Dataset items
** begin **
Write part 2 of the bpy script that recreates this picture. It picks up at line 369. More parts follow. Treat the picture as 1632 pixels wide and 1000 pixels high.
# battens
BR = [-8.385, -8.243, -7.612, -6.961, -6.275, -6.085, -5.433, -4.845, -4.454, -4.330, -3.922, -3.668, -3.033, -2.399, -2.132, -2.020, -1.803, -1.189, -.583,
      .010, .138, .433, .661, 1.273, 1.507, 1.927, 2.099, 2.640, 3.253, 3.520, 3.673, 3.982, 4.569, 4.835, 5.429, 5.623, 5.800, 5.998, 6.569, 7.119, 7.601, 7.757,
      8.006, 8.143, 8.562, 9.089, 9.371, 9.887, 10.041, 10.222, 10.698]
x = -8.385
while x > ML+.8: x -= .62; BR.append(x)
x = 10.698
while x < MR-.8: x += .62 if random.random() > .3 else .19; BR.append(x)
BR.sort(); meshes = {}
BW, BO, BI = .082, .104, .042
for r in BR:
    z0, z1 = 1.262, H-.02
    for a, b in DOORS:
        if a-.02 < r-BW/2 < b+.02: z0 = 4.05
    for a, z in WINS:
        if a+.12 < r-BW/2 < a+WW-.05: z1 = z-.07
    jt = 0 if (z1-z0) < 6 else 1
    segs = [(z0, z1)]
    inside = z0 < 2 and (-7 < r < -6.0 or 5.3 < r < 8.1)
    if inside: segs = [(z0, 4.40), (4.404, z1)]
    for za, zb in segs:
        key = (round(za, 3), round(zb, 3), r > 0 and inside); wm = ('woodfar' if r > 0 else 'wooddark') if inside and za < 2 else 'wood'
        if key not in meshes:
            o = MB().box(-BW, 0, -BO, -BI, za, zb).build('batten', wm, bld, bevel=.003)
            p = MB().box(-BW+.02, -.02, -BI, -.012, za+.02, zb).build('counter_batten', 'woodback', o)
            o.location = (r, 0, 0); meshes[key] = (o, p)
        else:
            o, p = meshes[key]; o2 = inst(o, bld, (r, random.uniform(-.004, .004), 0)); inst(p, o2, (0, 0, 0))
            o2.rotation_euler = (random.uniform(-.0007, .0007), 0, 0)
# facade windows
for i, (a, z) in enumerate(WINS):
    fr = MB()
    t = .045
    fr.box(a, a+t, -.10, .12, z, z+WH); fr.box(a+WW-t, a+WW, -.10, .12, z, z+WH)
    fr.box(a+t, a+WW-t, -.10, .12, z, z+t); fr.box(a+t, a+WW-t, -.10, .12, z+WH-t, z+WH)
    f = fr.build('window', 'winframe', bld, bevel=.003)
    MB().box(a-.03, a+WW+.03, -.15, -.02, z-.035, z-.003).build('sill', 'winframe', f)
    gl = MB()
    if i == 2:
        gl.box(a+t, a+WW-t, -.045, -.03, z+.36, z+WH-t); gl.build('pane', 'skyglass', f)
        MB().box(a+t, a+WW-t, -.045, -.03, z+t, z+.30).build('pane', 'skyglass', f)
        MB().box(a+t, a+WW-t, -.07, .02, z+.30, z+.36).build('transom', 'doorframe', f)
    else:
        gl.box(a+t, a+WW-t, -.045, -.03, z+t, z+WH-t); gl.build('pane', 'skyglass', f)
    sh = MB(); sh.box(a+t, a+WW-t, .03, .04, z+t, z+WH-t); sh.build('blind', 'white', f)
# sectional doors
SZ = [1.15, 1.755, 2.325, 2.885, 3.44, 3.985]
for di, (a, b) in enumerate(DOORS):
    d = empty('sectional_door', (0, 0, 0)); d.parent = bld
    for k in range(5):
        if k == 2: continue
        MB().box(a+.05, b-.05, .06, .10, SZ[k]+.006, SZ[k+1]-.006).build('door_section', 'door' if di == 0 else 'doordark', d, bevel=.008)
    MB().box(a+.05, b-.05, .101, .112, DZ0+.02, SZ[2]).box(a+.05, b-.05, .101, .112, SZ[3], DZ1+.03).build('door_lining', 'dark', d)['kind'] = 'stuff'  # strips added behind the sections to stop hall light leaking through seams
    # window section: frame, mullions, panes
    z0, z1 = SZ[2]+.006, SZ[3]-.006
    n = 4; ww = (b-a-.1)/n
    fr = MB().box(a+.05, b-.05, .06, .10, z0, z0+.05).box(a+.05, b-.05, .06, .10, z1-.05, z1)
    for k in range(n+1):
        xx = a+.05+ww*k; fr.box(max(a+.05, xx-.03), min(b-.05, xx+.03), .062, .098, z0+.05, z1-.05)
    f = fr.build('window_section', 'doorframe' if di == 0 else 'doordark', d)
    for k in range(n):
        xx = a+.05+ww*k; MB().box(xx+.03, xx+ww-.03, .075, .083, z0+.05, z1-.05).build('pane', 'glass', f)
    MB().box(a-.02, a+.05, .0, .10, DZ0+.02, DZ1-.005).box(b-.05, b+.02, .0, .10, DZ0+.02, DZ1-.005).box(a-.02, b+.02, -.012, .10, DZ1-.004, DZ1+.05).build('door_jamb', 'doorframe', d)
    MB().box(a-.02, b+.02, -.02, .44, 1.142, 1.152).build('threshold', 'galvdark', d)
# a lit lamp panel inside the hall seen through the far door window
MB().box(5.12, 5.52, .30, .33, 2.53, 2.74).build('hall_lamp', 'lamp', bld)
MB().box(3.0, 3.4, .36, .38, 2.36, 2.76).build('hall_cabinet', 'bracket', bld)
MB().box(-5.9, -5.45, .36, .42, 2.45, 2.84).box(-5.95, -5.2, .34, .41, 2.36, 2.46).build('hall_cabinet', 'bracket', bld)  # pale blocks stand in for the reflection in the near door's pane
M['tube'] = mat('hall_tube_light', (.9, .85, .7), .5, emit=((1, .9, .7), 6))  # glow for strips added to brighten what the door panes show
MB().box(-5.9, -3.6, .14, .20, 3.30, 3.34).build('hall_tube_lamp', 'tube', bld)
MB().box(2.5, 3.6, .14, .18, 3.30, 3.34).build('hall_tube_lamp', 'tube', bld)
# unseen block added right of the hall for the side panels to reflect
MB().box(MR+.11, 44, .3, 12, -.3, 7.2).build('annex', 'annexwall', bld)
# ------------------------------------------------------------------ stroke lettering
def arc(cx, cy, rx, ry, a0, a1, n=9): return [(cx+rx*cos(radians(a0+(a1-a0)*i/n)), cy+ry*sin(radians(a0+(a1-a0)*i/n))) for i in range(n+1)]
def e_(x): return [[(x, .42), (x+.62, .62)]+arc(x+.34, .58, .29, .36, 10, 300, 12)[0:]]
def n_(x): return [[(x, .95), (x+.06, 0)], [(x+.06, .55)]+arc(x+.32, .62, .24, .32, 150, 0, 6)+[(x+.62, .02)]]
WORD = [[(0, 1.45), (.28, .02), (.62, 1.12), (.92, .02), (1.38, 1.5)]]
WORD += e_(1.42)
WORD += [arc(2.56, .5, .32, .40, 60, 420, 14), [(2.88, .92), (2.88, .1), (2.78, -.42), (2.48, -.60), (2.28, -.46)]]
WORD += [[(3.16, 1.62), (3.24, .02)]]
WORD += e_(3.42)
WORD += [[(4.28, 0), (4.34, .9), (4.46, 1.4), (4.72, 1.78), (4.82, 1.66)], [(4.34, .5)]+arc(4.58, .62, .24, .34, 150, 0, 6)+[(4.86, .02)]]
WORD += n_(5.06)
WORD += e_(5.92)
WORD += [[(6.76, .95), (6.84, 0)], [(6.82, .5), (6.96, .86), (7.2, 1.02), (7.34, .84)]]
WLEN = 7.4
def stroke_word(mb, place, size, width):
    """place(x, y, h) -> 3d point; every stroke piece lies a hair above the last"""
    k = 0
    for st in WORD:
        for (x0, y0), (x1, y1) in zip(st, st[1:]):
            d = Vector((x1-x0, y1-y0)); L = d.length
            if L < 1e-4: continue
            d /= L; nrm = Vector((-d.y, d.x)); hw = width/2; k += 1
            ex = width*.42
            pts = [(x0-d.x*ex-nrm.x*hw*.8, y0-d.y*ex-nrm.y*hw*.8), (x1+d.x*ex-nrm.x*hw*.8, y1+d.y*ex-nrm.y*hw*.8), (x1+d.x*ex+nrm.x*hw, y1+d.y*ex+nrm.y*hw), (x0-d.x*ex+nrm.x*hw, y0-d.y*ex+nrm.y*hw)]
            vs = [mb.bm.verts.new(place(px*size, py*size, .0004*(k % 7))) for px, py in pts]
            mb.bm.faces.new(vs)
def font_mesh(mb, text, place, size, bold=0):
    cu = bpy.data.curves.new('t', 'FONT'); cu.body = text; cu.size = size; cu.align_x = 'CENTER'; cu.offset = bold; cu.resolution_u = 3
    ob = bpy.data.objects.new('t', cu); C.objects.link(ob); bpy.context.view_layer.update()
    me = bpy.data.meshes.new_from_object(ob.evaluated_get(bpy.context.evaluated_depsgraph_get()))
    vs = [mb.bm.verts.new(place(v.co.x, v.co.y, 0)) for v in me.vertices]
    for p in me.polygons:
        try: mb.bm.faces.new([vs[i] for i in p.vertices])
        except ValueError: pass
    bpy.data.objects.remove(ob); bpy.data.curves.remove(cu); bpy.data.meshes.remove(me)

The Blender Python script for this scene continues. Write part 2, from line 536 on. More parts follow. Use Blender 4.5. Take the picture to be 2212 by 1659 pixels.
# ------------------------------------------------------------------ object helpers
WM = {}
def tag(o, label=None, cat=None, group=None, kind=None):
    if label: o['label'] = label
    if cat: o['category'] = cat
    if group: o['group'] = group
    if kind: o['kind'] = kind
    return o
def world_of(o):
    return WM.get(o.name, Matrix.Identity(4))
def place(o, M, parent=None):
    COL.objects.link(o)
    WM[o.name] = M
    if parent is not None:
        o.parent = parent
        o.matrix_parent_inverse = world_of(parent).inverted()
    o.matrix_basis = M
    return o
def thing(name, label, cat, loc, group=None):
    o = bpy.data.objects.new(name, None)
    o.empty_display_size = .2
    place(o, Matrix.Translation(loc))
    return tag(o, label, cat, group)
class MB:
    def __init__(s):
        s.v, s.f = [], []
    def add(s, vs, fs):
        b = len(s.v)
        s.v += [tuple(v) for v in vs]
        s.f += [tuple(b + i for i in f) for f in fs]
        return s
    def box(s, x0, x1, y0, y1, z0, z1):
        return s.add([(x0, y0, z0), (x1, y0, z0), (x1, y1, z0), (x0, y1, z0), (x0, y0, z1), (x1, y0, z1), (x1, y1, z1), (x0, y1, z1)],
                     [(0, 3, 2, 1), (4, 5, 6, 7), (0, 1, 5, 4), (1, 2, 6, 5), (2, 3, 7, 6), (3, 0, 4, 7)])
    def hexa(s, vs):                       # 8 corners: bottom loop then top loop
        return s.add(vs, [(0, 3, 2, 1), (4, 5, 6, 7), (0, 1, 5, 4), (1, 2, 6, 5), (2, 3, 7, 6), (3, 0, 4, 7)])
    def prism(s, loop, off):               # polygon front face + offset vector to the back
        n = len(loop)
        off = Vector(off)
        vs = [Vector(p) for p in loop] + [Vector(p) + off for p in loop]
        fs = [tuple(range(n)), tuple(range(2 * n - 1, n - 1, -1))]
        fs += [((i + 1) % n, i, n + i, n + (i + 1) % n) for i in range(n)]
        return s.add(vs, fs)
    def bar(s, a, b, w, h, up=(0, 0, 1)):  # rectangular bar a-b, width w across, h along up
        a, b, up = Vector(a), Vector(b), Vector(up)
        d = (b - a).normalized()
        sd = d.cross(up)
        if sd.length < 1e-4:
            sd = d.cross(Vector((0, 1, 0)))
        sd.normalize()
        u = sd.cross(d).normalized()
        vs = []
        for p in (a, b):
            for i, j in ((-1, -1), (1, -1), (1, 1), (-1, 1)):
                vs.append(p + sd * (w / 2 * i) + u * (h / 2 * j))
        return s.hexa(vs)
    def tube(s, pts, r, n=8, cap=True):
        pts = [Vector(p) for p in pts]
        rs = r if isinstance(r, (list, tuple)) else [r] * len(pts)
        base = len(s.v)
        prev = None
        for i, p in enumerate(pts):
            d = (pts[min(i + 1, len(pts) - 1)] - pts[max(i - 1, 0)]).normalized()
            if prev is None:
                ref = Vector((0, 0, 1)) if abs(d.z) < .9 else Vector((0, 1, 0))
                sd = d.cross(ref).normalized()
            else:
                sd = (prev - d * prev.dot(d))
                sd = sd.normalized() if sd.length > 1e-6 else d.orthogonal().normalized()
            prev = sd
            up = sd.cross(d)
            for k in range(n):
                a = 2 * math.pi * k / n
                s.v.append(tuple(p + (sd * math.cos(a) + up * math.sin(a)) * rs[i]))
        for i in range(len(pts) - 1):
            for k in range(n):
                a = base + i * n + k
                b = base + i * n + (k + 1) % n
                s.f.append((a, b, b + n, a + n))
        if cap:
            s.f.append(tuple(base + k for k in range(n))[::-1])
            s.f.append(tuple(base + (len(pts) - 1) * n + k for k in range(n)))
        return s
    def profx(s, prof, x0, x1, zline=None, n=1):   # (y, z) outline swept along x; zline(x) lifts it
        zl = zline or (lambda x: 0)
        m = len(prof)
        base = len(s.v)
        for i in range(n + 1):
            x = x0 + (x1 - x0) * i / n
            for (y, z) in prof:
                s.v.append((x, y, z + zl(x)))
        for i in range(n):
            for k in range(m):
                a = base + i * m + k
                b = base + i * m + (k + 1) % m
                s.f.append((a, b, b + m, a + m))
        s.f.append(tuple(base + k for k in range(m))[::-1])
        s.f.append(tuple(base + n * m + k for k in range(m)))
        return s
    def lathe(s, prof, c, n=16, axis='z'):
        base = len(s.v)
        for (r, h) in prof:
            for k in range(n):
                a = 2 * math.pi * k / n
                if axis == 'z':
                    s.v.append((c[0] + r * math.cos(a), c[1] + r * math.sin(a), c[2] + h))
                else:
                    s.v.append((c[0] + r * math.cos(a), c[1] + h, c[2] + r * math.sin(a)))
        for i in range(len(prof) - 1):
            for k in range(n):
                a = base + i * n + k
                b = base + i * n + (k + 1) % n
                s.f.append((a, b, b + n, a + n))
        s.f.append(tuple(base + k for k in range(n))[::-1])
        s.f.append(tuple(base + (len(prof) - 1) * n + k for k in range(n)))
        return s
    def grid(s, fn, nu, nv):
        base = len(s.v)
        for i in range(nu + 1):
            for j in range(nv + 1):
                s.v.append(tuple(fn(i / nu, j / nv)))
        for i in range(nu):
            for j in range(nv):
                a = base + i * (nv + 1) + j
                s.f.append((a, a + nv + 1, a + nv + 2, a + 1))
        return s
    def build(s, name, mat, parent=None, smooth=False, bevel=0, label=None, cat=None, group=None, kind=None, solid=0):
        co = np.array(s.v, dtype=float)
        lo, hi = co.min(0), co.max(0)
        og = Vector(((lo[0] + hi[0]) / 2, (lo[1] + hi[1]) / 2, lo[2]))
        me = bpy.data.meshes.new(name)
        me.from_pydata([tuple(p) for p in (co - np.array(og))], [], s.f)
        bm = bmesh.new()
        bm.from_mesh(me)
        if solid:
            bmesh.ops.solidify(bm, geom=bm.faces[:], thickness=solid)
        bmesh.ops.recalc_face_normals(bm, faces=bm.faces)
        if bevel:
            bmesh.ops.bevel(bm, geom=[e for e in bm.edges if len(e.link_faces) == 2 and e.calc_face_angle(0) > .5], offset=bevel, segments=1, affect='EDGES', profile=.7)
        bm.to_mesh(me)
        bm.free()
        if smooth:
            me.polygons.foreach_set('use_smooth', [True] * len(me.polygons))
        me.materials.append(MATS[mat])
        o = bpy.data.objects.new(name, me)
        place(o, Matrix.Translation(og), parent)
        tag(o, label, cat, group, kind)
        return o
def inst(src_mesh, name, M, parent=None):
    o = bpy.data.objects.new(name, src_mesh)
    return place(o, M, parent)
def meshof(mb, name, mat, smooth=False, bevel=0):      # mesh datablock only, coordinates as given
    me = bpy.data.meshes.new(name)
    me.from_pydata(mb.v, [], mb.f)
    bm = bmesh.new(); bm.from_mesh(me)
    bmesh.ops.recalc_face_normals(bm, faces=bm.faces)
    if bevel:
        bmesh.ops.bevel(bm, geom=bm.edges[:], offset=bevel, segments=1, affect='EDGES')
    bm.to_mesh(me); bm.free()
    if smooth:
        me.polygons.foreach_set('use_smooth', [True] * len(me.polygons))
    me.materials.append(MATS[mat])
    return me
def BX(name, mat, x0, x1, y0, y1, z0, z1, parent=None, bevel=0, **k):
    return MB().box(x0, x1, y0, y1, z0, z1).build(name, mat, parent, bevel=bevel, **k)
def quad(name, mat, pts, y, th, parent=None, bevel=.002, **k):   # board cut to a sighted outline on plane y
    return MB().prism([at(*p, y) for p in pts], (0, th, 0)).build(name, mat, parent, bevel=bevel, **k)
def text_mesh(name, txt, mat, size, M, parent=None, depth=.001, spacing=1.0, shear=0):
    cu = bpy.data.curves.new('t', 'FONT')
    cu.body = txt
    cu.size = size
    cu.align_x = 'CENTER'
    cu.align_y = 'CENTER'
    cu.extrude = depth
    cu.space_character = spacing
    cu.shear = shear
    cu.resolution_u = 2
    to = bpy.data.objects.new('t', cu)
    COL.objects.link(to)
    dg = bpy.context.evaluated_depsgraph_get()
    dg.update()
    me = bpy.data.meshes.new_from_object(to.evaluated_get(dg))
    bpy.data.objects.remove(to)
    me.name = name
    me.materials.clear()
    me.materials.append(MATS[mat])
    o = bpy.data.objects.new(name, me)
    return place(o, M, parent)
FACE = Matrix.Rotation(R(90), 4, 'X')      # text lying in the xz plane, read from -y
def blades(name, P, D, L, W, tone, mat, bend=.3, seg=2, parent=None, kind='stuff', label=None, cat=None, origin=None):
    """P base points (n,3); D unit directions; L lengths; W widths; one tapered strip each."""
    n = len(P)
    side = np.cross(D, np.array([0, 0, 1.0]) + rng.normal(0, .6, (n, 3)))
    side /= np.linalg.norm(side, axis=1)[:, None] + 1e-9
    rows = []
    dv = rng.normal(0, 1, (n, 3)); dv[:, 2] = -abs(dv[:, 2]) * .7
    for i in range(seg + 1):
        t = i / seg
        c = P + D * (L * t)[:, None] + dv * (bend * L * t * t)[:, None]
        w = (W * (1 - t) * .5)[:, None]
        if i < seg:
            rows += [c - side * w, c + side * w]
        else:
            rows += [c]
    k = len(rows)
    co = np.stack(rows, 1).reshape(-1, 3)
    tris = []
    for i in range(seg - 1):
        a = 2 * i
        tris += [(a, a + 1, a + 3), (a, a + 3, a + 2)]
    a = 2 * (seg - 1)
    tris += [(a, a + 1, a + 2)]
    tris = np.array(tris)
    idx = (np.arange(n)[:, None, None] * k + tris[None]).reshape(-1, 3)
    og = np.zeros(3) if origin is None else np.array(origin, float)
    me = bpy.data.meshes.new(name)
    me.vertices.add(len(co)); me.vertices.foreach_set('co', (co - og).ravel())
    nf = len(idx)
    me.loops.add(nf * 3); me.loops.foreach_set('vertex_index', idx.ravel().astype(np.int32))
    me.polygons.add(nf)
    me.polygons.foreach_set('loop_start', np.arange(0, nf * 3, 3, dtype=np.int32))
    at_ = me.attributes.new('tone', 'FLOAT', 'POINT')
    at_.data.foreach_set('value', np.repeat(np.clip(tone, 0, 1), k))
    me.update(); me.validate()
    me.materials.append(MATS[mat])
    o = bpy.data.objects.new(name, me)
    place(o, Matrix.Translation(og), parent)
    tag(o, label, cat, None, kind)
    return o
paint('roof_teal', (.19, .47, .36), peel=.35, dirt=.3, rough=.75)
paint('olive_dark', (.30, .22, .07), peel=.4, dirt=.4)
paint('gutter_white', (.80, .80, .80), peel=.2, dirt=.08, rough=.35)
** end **
# The problem:
Output the section opening with the line that has "else 'doordark', d, bevel=.008)" and closing with the line that has "xx+.03), .062, .098, z0+.05, z1-.05)". Keep both end lines and leave out the rest.

# Exercise result:
        MB().box(a+.05, b-.05, .06, .10, SZ[k]+.006, SZ[k+1]-.006).build('door_section', 'door' if di == 0 else 'doordark', d, bevel=.008)
    MB().box(a+.05, b-.05, .101, .112, DZ0+.02, SZ[2]).box(a+.05, b-.05, .101, .112, SZ[3], DZ1+.03).build('door_lining', 'dark', d)['kind'] = 'stuff'  # strips added behind the sections to stop hall light leaking through seams
    # window section: frame, mullions, panes
    z0, z1 = SZ[2]+.006, SZ[3]-.006
    n = 4; ww = (b-a-.1)/n
    fr = MB().box(a+.05, b-.05, .06, .10, z0, z0+.05).box(a+.05, b-.05, .06, .10, z1-.05, z1)
    for k in range(n+1):
        xx = a+.05+ww*k; fr.box(max(a+.05, xx-.03), min(b-.05, xx+.03), .062, .098, z0+.05, z1-.05)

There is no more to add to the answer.